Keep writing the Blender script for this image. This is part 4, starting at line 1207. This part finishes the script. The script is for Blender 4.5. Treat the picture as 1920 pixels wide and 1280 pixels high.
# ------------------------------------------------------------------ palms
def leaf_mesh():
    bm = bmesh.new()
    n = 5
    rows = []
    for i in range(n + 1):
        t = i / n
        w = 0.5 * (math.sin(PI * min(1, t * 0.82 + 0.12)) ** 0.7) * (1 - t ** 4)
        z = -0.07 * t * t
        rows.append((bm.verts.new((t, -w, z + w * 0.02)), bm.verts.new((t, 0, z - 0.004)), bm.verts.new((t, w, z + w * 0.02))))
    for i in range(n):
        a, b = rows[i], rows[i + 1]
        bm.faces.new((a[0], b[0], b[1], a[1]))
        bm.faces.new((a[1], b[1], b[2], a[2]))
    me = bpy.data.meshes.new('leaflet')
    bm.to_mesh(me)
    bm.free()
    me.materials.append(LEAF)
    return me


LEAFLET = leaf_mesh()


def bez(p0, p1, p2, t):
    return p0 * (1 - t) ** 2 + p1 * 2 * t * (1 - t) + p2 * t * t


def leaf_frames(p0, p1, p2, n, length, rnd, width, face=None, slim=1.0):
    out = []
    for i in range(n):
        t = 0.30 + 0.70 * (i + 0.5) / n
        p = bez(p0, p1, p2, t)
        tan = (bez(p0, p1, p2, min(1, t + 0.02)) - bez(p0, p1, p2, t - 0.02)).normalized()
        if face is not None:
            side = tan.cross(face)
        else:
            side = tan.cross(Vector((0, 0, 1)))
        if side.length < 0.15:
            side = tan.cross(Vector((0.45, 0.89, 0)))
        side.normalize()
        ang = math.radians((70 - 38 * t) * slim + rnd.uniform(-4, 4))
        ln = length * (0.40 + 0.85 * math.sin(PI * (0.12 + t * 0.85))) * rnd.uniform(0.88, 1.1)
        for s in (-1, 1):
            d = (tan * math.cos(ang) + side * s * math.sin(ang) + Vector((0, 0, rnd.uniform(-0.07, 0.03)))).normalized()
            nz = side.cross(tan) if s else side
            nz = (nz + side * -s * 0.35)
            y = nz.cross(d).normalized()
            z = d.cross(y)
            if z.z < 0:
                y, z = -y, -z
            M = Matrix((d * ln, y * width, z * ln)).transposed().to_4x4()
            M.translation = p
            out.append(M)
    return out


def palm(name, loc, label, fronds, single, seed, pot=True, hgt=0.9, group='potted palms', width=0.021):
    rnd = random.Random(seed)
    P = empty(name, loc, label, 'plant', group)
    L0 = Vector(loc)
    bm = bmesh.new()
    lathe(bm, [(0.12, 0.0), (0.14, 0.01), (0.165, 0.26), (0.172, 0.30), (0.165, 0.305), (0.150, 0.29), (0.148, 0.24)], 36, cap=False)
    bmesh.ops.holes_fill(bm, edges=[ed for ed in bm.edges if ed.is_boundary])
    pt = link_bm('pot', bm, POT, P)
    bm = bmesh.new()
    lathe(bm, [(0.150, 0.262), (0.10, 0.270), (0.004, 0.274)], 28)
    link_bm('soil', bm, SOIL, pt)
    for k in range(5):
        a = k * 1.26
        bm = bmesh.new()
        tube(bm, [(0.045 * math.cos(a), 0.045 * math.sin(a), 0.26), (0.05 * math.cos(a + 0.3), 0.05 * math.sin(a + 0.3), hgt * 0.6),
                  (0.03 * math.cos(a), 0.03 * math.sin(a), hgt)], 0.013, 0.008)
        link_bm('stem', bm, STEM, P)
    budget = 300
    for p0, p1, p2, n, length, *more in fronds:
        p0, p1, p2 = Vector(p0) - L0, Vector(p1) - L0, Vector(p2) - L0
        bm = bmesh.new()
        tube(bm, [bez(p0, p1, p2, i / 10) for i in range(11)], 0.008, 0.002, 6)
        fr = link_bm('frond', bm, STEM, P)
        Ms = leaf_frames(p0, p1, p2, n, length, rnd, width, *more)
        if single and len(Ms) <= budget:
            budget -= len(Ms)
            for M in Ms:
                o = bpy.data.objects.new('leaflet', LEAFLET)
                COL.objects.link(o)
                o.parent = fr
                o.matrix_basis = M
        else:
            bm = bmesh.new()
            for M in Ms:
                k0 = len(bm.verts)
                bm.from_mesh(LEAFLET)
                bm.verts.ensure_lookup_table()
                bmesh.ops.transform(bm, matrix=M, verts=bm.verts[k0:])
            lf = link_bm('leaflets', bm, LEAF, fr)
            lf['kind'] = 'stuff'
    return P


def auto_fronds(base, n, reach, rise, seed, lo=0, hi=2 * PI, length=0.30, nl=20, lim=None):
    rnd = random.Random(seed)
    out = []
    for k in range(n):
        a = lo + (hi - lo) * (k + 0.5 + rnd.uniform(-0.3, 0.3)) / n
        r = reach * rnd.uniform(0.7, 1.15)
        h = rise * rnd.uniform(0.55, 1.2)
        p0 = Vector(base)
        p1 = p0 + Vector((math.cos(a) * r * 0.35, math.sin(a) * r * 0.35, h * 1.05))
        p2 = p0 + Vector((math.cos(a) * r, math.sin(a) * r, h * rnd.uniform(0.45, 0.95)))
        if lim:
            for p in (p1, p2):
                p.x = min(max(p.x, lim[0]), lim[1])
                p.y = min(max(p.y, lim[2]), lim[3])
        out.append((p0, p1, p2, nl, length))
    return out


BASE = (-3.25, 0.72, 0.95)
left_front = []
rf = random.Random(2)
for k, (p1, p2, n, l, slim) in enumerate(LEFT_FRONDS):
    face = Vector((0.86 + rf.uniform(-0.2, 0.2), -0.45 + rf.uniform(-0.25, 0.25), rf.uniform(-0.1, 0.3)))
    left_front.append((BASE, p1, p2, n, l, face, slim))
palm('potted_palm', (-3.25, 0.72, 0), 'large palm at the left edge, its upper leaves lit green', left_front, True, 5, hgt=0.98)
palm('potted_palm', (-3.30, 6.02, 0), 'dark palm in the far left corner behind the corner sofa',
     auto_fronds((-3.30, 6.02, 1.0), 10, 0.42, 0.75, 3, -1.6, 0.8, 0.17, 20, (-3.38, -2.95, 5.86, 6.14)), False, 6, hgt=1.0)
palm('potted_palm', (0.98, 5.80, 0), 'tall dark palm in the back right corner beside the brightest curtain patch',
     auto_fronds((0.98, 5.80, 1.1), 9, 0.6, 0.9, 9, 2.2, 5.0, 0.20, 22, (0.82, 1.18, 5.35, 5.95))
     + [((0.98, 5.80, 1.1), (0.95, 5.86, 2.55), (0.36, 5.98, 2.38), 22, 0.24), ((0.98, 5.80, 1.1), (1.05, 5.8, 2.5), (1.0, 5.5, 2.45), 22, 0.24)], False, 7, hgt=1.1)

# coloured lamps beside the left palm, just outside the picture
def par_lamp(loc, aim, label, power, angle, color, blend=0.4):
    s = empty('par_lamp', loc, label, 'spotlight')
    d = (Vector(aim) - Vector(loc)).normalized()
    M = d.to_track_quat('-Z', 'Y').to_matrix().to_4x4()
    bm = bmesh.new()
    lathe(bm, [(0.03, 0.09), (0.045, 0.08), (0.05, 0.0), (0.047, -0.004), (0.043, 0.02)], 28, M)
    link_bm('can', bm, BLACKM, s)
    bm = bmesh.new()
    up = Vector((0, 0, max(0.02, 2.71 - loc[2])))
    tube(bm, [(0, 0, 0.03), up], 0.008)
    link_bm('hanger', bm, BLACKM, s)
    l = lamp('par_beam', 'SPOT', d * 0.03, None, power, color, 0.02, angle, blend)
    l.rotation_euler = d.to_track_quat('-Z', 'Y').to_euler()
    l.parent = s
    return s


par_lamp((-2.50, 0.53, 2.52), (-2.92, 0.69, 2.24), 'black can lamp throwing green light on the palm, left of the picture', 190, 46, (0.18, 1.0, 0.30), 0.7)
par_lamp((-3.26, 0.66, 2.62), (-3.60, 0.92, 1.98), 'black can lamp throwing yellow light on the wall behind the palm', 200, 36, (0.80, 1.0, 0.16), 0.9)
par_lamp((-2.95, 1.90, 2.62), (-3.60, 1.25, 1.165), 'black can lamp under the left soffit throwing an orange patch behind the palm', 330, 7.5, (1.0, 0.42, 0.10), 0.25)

**WHAT TO WORK ON**
Only the lines from the start of the data to the line holding "return p0 *" are wanted; return them exactly, both ends included.

**RESULT OF THIS TASK**
Keep writing the Blender script for this image. This is part 4, starting at line 1207. This part finishes the script. The script is for Blender 4.5. Treat the picture as 1920 pixels wide and 1280 pixels high.
# ------------------------------------------------------------------ palms
def leaf_mesh():
    bm = bmesh.new()
    n = 5
    rows = []
    for i in range(n + 1):
        t = i / n
        w = 0.5 * (math.sin(PI * min(1, t * 0.82 + 0.12)) ** 0.7) * (1 - t ** 4)
        z = -0.07 * t * t
        rows.append((bm.verts.new((t, -w, z + w * 0.02)), bm.verts.new((t, 0, z - 0.004)), bm.verts.new((t, w, z + w * 0.02))))
    for i in range(n):
        a, b = rows[i], rows[i + 1]
        bm.faces.new((a[0], b[0], b[1], a[1]))
        bm.faces.new((a[1], b[1], b[2], a[2]))
    me = bpy.data.meshes.new('leaflet')
    bm.to_mesh(me)
    bm.free()
    me.materials.append(LEAF)
    return me


LEAFLET = leaf_mesh()


def bez(p0, p1, p2, t):
    return p0 * (1 - t) ** 2 + p1 * 2 * t * (1 - t) + p2 * t * t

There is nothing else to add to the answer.